Libya’s United-Nations-brokered peace deal may help calm deepening political turmoil, but the North African nation will struggle to restore oil production to levels reached before the Arab Spring five years ago.
Output in the country with Africa’s largest oil reserves has slumped almost 80% since Muammar Gaddafi was toppled. Representatives from the two rival factions that emerged after a 2011 rebellion ended the dictator’s 42-year rule - an Islamist- backed government in Tripoli and an internationally recognized administration operating out of the east - signed a peace deal on Thursday, paving the way for shuttered oil fields and export terminals to be reopened.
While a lasting peace deal would allow the North African country to ramp up its output from below 400,000 bpd last month, the threat from Islamic State in the oil-producing Sirte region means the situation may get worse in the short term, according to Richard Mallinson, a London-based geopolitical analyst at Energy Aspects Ltd.
“There’s no immediate signs that it’s opening up oil facilities,” he said by phone. “The risk is that this expansion of Islamic state into the Sirte basin and some of the producing fields there is a bigger risk than production coming back.”
Italy’s Eni is the biggest international oil investor in the warn-torn country and days before the peace deal was brokered, chief executive officer Claudio Descalzi said his company was talking to all the players in the country. With offshore operations sheltered from the conflict, Eni’s Libyan production, which consists mainly of gas, has increased by about 15% to 300,000 barrels of oil equivalent a day since 2011.
Wintershall Holding GmbH, which operates eight onshore oil fields in the eastern Sirte basin, said it will take “time and patience” for Libya to find stability.
“The recent signing of the Libyan political agreement is an important step towards restoring peace and stability for the Libyan people,” Stefan Leunig, a spokesman for Wintershall, said in an e-mail.
The company said onshore production has been halted several times since the summer of 2013 at the request of Libya’s national oil company. Wintershall was forced to suspend oil exports from the As-Sarah field last month because the Zueitina terminal was unable to load cargoes.
“It’s still quite a long way before you can go from an agreement between the two rival governments to a Libyan industry which gets back to full capacity,” Paul Horsnell, head of commodities research at Standard Chartered, said by phone. “There are still splits within the regional governments, there are still insurgent groups within there as well.”

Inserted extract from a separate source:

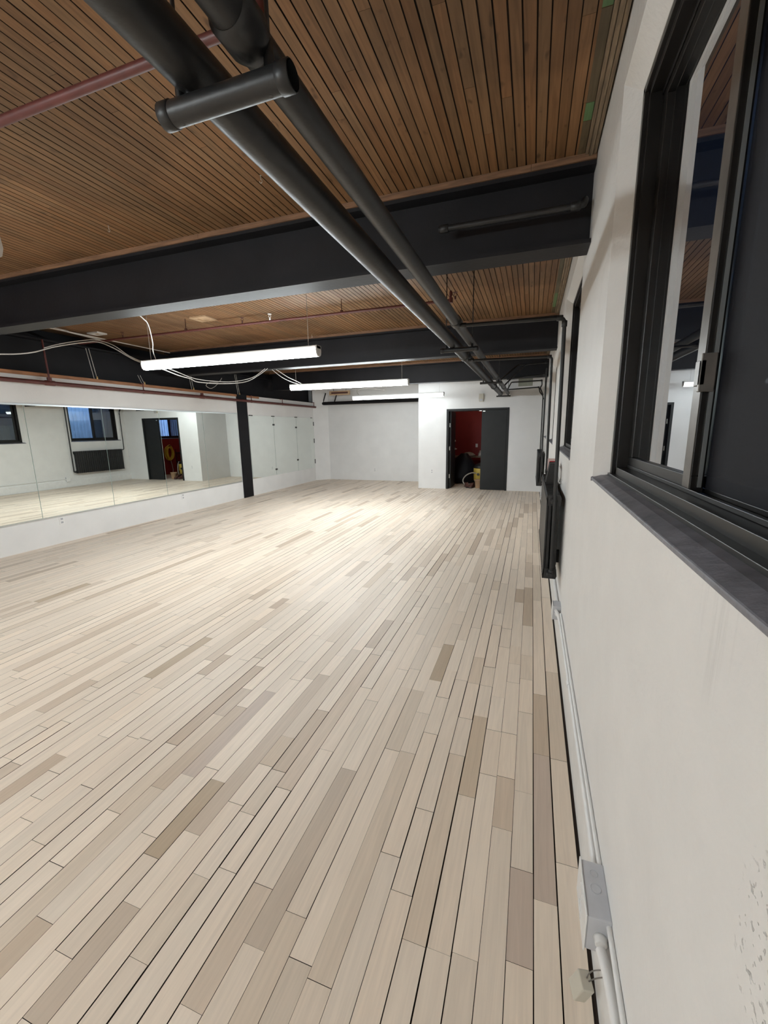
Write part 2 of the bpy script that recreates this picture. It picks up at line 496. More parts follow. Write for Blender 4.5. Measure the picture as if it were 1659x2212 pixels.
def make_ceiling():
    b = MB()
    b.box(-7.1, 0.6, YB - 0.1, YF + 0.15, ZC + 0.012, ZC + 0.2, mi=1)
    rr = random.Random(5)
    w = 0.0522
    x = -7.0
    while x < 0.20:
        y = YB - rr.random() * 2
        while y < YF + 0.05:
            ln = 1.4 + rr.random() * 3.0
            a, c = max(y, YB), min(y + ln, YF + 0.05)
            y += ln
            if c - a < 0.03: continue
            v = 0.86 + rr.random() * 0.3
            h = rr.random()
            tone = (0.235 * v, (0.118 + 0.018 * h) * v, (0.052 + 0.016 * h) * v)
            g = rr.choice([0.0022, 0.003, 0.0038])
            xa, xb, z0, z1 = x + g, x + w - g, ZC, ZC + 0.012
            vs = [(xa, a + .0005, z0), (xb, a + .0005, z0), (xb, c - .0005, z0), (xa, c - .0005, z0), (xa, a, z1), (xb, a, z1), (xb, c, z1), (xa, c, z1)]
            b._add(vs, [(3, 2, 1, 0)], False, 0, tone)
            b._add(vs, [(0, 1, 5, 4), (1, 2, 6, 5), (2, 3, 7, 6), (3, 0, 4, 7)], False, 1, None)
        x += w
    # edge boards by the right wall with patches of green paint
    for (y0, y1, t) in [(YB, 1.2, (.12, .085, .05)), (1.2, 1.98, (.13, .09, .05)), (1.98, 2.04, (.12, .22, .10)), (2.04, 2.53, (.13, .10, .06)), (2.53, 2.66, (.12, .22, .10)), (2.66, 3.3, (.13, .10, .06)),
                        (3.3, 3.6, (.30, .28, .15)), (3.6, 4.3, (.15, .12, .07)), (4.3, 4.5, (.18, .27, .13)), (4.5, 5.6, (.15, .13, .08)), (5.6, 6.2, (.14, .22, .10)), (6.2, YF, (.12, .09, .05))]:
        b.box(0.166, 0.203, y0 + .002, y1 - .002, ZC - 0.002, ZC + 0.012, tone=t)
    return struct(b.build('ceiling', [M['ceil'], M['gap']]))
make_ceiling()

# windows: (frame y0, frame y1, frame top)
WIN = [(0.48, 2.06, 2.825), (3.403, 4.983, 2.825), (6.327, 7.907, 2.56), (9.25, 10.83, 2.56), (12.40, 13.90, 2.45)]
ZS, ZF = 1.368, 1.392

def wall_right_part(name, y0, y1, wins, m_):
    """wall at x = XR with splayed window openings, 0.2 m thick"""
    b = MB()
    X1, XO, z0, z1 = 0.33, 0.50, -0.02, ZC + 0.06
    ys = y0
    for (a, c, t) in wins:
        oa, oc, ot = a - 0.05, c + 0.05, t + 0.062
        b.face([(XR, ys, z0), (XR, oa, z0), (XR, oa, z1), (XR, ys, z1)][::-1])
        b.face([(XR, oa, z0), (XR, oc, z0), (XR, oc, ZS), (XR, oa, ZS)][::-1])
        b.face([(XR, oa, ot), (XR, oc, ot), (XR, oc, z1), (XR, oa, z1)][::-1])
        # splayed reveal
        b.face([(XR, oa, ZS), (X1, a, ZF), (X1, a, t), (XR, oa, ot)])
        b.face([(XR, oc, ZS), (XR, oc, ot), (X1, c, t), (X1, c, ZF)])
        b.face([(XR, oa, ot), (X1, a, t), (X1, c, t), (XR, oc, ot)])
        # deep jamb behind the frame
        b.face([(X1, a, ZF - .03), (XO, a, ZF - .03), (XO, a, t), (X1, a, t)])
        b.face([(X1, c, ZF - .03), (X1, c, t), (XO, c, t), (XO, c, ZF - .03)])
        b.face([(X1, a, t), (XO, a, t), (XO, c, t), (X1, c, t)])
        b.face([(X1, a, ZF - .03), (X1, c, ZF - .03), (XO, c, ZF - .03), (XO, a, ZF - .03)])
        # outer skin
        b.face([(XO, a, z0), (XO, c, z0), (XO, c, ZF - .03), (XO, a, ZF - .03)])
        b.face([(XO, a, t), (XO, c, t), (XO, c, z1), (XO, a, z1)])
        b.face([(XO, ys, z0), (XO, a, z0), (XO, a, z1), (XO, ys, z1)])
        ys = oc
        yso = c
    b.face([(XR, ys, z0), (XR, y1, z0), (XR, y1, z1), (XR, ys, z1)][::-1])
    b.face([(XO, wins[-1][1], z0), (XO, y1, z0), (XO, y1, z1), (XO, wins[-1][1], z1)])
    for i in range(len(wins) - 1):
        b.face([(XO, wins[i][1], z0), (XO, wins[i + 1][0], z0), (XO, wins[i + 1][0], z1), (XO, wins[i][1], z1)])
    b.face([(XR, y0, z0), (XO, y0, z0), (XO, y0, z1), (XR, y0, z1)])
    b.face([(XR, y1, z0), (XO, y1, z0), (XO, y1, z1), (XR, y1, z1)][::-1])
    return struct(b.build(name, m_))
wall_right_part('wall_right', YB, YD + 0.06, WIN[:4], M['plaster'])
wall_right_part('wall_store_right', YD + 0.061, 14.5, WIN[4:], M['redwall'])

def sill(b, a, c):
    b.prism([(XR - 0.004, ZS - 0.01), (XR - 0.004, ZS + 0.002), (0.300, ZS + 0.016), (0.330, ZS + 0.020), (0.330, ZF - 0.03)], 'y', a - 0.049, c + 0.049)

def window(n, a, c, t, screen_on, detail=True):
    w = bpy.data.objects.new('window_%d' % n, None); COL.objects.link(w); struct(w)
    mid = (a + c) / 2
    b = MB(); sill(b, a, c)
    tag(b.build('window_sill', M['sill'], w, bevel=0.003), 'grey painted sill with chipped paint')
    f = MB()
    for (z0, z1) in ((ZF - 0.008, ZF + 0.034), (t - 0.045, t)):
        f.box(0.345, 0.47, a, c, z0, z1)
    for (y0, y1) in ((a, a + 0.05), (c - 0.05, c)):
        f.box(0.345, 0.47, y0, y1, ZF, t)
    # stepped inner lip, sill track ridges
    f.box(0.322, 0.352, a + .001, c - .001, ZF - 0.012, ZF + 0.006)
    f.box(0.331, 0.352, a + .001, c - .001, t - 0.025, t - .001)
    f.box(0.331, 0.352, a + .001, a + 0.028, ZF, t - .001)
    f.box(0.331, 0.352, c - 0.028, c - .001, ZF, t - .001)
    for xx in (0.383, 0.424, 0.462):
        f.box(xx, xx + 0.004, a + .05, c - .05, ZF + 0.034, ZF + 0.046)
        f.box(xx, xx + 0.004, a + .05, c - .05, t - 0.06, t - 0.045)
    f.build('window_frame', M['bronze'], w, bevel=0.0015)
    # far sash in the inner track, near sash in the outer track
    def sash(y0, y1, x0, x1, bronze_mid, nm, left):
        s = MB()
        s.box(x0, x1, y0, y1, ZF + 0.036, ZF + 0.078); s.box(x0, x1, y0, y1, t - 0.088, t - 0.047)
        s.box(x0, x1, y0, y0 + 0.055, ZF + 0.078, t - 0.088); s.box(x0, x1, y1 - 0.055, y1, ZF + 0.078, t - 0.088)
        so = s.build('sash', M['bronze'], w, bevel=0.002)
        g = MB()
        xm = (x0 + x1) / 2
        g.box(xm - .002, xm + .002, y0 + .053, y1 - .053, ZF + .076, t - .086)
        g.build('glass_pane', M['glass'], so)
        return so
    s1 = sash(mid - 0.005, c - 0.052, 0.388, 0.418, True, 'sash', True)
    s2 = sash(a + 0.052, mid + 0.055, 0.430, 0.458, True, 'sash', False)
    if detail:
        st = MB()
        st.box(0.3865, 0.389, mid - 0.003, mid + 0.048, ZF + 0.04, t - 0.05)
        tag(st.build('stile_reflection', M['greybronze'], s1), 'meeting stile face with its bright grey reflection painted on')  # thin grey strip paints the bright reflection on the stile
        ws = MB()
        ws.box(0.404, 0.412, mid - 0.010, mid - 0.005, ZF + 0.05, ZF + 0.29); ws.box(0.404, 0.412, mid - 0.010, mid - 0.005, ZF + .375, t - 0.05)
        tag(ws.build('weatherstrip', M['alu'], s1), 'silver weatherstrip')
        h = MB()
        h.box(0.376, 0.409, mid - 0.020, mid - 0.008, ZF + 0.285, ZF + 0.375)
        h.box(0.376, 0.388, mid - 0.020, mid + 0.02, ZF + 0.30, ZF + 0.36)
        h.build('latch', M['greybronze'], s1, bevel=0.002)
    if screen_on == 'far':
        sc = MB(); sc.box(0.466, 0.467, mid, c - 0.05, ZF + .036, t - .05)
        sc.build('insect_screen', M['screen'], w)
    if screen_on == 'near':
        sc = MB(); sc.box(0.424, 0.425, a + .05, mid + .0, ZF + .046, t - .06)
        sc.build('insect_screen', M['screen'], w)
    return w
for i, (a, c, t) in enumerate(WIN):
    window(i + 1, a, c, t, 'near' if i == 0 else 'far', i < 2)

# left partition, recess above it, corner, far wall, door wall, back wall
b = MB()
b.box(XL - 0.12, XL, YB, 12.12, -0.02, 2.405)
struct(b.build('wall_left', M['wall']))
b = MB(); b.box(-7.05, -6.95, YB, YF + 0.1, 2.2, ZC + 0.05); b.box(-6.95, -6.70, YB, YF + .1, 2.2, 2.39)
struct(b.build('wall_upper_left', M['girder']))
b = MB()
b.face([(XL, 12.12, -0.02), (-6.24, 12.5, -0.02), (-6.24, 12.5, ZC), (XL, 12.12, ZC)][::-1])
b.face([(XL, 12.12, -0.02), (XL - .3, 12.6, -0.02), (XL - .3, 12.6, ZC), (XL, 12.12, ZC)])
b.face([(XL - .3, 12.6, -0.02), (-6.24, 12.5, -0.02), (-6.24, 12.5, ZC), (XL - .3, 12.6, ZC)])
struct(b.build('wall_corner', M['wall']))
b = MB(); b.box(-7.0, -2.82, YF, YF + 0.1, -0.02, ZC + 0.02)
struct(b.build('wall_far', M['wall']))
b = MB()
DX0, DX1, DZ = -2.125, -0.556, 2.083
b.box(-2.88, DX0, YD, YD + 0.12, -0.02, ZC + .02)
b.box(DX1, 0.268, YD, YD + 0.12, -0.02, ZC + .02)
b.box(DX0, DX1, YD, YD + 0.12, DZ, ZC + .02)
b.box(-2.88, -2.78, YD + 0.12, YF + 0.0, -0.02, ZC + .02)
struct(b.build('wall_door_side', M['wall']))
b = MB(); b.box(-6.95, 0.5, YB - 0.1, YB, -0.02, ZC + 0.05)
struct(b.build('wall_back', M['wall']))
# store room behind the door
b = MB()
b.box(-2.78, 0.27, 14.3, 14.4, -0.02, ZC); b.box(-2.78, -2.70, YD + .121, 14.3, -.02, ZC)
struct(b.build('wall_store_back', M['redwall']))
b = MB(); b.box(-2.78, 0.27, YD + 0.121, 14.4, ZC, ZC + 0.1)
struct(b.build('ceiling_store', M['beamwood']))
b = MB(); b.box(-2.78, 0.27, YD + 0.0, 14.4, -0.06, -0.001)
struct(b.build('floor_store', M['subfloor']))

# baseboard along the right wall
b = MB()
b.prism([(0.252, 0.0), (0.252, 0.20), (0.257, 0.212), (XR + .003, 0.212), (XR + .003, 0.0)], 'y', YB, YD)
struct(b.build('baseboard_right', M['cream']))
# wooden edge mouldings where the ceiling meets the right wall
b = MB()
for (x0, x1, z0) in ((0.206, 0.222, ZC - 0.010), (0.225, 0.243, ZC - 0.020), (0.246, 0.262, ZC - 0.016)):
    b.box(x0, x1, YB, YD, z0, ZC + 0.03)
struct(b.build('trim_1', M['wood']))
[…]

While other attempts to reach a peace deal have failed, the situation might be different this time around as world powers agree on the need to counter the spread of Islamic State, according to Energy Aspects’s Mallinson.

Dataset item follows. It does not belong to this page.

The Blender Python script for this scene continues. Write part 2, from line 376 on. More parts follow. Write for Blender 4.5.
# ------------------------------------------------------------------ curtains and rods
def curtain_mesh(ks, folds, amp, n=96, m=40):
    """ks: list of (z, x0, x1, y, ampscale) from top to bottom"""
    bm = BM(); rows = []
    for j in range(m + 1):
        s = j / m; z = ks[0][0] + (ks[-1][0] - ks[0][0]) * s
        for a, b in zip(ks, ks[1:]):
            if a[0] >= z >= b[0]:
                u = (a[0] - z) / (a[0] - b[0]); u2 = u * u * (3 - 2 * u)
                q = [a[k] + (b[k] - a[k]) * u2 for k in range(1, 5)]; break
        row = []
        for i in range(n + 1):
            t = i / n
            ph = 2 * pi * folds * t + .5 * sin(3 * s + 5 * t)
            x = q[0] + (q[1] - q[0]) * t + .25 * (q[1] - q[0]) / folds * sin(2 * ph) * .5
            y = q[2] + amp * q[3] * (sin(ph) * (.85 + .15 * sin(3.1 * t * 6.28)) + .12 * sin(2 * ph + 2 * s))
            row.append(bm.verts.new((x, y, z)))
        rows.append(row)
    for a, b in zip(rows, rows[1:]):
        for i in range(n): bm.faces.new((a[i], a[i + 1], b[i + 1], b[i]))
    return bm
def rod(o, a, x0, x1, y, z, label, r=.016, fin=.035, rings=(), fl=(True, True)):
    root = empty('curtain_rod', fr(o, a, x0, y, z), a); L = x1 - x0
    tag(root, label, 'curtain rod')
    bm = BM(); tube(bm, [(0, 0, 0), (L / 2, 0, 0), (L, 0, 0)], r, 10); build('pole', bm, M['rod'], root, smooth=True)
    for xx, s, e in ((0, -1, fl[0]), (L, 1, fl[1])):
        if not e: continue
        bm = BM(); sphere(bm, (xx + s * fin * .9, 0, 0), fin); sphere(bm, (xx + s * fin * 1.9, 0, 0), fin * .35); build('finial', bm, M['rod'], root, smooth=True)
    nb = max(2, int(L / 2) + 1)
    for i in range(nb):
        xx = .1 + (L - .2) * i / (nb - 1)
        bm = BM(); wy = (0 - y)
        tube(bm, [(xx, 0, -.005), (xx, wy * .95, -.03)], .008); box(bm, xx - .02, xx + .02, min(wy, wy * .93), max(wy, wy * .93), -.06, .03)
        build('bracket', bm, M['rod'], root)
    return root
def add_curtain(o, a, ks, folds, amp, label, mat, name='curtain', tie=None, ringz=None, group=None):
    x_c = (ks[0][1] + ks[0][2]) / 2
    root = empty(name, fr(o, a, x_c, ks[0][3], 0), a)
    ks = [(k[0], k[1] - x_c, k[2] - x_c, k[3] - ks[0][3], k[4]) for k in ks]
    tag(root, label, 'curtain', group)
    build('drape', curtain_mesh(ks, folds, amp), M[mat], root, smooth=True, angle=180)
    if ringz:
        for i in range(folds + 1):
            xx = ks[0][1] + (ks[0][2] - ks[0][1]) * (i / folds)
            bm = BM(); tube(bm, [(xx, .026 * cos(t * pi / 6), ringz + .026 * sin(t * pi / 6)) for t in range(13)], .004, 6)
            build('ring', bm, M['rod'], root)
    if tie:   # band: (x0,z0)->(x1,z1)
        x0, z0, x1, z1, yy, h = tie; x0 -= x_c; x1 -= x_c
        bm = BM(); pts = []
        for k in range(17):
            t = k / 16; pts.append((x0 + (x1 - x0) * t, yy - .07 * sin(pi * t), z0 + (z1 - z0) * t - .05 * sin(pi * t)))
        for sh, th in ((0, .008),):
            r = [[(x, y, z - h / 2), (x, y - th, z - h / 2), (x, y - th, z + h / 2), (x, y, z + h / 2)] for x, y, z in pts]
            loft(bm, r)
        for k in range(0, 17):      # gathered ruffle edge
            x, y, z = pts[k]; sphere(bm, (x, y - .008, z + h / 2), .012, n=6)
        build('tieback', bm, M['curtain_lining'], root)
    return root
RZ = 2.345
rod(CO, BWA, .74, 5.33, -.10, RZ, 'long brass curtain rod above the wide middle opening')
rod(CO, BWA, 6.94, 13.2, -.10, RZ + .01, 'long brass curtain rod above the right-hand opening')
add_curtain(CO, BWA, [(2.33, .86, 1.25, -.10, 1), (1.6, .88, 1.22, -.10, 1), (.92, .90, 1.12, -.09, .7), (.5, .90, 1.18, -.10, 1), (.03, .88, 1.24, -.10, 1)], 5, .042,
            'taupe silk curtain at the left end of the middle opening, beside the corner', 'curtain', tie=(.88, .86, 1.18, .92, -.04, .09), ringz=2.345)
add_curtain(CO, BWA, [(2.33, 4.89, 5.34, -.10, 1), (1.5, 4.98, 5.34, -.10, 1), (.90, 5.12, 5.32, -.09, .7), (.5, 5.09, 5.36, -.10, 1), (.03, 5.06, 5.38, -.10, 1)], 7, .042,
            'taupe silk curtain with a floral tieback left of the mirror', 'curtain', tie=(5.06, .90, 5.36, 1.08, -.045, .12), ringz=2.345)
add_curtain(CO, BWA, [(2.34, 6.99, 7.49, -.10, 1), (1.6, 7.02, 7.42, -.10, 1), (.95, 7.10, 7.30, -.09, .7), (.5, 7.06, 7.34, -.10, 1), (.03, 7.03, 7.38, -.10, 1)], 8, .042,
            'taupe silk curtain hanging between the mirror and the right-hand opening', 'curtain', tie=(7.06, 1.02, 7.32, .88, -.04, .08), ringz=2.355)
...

“The renewed willingness of the international community to engage with the people who actually have power on the ground is more likely to break the deadlock,” he said.
Italy is drawing up plans to lead a military coalition that would seek to stabilise Libya but have no combat role, according to two Italian officials with knowledge of the matter.

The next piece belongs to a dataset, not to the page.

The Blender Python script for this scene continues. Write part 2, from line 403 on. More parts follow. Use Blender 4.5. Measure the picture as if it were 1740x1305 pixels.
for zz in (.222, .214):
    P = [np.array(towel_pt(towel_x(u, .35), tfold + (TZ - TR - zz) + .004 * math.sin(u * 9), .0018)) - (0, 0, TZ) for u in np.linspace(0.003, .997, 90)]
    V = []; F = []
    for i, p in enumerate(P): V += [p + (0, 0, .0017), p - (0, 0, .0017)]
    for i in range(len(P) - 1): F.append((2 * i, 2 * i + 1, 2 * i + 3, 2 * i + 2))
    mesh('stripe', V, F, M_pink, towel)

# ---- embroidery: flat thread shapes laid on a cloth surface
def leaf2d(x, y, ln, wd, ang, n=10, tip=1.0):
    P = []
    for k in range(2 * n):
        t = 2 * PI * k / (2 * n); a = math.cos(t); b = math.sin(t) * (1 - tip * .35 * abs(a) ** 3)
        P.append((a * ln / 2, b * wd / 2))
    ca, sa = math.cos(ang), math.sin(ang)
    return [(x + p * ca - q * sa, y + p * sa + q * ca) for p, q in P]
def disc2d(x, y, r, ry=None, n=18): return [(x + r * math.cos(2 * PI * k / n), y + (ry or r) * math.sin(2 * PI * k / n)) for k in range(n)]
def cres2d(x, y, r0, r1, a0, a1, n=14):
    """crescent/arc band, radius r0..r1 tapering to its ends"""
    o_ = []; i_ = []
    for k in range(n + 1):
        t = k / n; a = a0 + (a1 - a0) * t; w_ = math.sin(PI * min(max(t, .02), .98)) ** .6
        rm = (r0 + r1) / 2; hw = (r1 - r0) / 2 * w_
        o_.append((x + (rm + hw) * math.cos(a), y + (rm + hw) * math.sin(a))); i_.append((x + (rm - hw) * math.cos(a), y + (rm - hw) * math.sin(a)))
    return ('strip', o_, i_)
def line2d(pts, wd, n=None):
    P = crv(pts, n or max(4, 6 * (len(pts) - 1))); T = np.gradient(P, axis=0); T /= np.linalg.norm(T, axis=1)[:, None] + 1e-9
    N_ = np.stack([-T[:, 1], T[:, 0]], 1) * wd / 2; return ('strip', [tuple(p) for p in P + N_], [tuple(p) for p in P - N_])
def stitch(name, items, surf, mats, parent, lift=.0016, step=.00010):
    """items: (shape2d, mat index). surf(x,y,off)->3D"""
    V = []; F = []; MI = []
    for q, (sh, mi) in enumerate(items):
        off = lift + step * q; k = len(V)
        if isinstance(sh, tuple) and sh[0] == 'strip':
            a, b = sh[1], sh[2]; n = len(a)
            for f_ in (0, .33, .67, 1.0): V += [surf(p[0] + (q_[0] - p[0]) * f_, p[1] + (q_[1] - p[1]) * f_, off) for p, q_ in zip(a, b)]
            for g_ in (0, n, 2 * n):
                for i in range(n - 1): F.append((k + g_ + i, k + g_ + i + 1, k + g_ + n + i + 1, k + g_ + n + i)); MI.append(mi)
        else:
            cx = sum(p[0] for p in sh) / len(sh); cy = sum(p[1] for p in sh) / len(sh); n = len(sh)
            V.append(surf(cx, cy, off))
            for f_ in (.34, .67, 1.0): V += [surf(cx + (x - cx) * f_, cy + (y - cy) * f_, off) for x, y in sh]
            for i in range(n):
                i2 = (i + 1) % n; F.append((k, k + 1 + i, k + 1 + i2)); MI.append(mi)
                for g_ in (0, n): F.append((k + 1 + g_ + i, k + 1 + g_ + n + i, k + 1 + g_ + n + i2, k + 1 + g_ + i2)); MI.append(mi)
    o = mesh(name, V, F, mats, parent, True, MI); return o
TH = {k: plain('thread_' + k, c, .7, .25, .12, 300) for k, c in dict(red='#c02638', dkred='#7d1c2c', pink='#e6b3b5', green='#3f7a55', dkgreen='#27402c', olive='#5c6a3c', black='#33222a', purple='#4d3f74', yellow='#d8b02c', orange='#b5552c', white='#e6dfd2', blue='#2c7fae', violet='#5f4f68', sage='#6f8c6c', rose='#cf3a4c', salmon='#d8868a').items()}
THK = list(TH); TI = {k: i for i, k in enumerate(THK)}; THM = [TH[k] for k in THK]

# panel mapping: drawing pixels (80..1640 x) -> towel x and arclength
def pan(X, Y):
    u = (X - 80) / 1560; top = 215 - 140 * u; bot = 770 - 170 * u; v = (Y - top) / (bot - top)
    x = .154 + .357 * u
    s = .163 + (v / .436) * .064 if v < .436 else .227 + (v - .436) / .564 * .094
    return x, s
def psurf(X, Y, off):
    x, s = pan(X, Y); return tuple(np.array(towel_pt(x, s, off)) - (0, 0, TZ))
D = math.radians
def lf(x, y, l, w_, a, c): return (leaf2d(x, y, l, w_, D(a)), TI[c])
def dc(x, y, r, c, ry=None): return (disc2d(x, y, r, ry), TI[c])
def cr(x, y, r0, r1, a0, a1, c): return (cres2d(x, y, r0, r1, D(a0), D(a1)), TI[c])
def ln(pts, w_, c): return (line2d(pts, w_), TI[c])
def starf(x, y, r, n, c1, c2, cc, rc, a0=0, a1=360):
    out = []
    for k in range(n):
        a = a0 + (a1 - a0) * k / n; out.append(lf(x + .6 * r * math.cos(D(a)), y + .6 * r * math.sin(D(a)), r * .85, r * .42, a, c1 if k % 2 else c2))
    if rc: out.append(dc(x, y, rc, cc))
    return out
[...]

Any additional Libyan output would feed a glut that has seen oil prices slump by more than 65% since June last year, and even the prospect of production coming back could spark further declines, Mallinson said.
Still, for now, the outlook for Libyan output is little changed, said Standard Chartered’s Horsnell.
“Does it change an expectation of Libya’s average production for next year? Probably not yet,” he said, adding that if output averaged 500,000 barrels, it would be a “very good outcome compared to where they are at the moment.”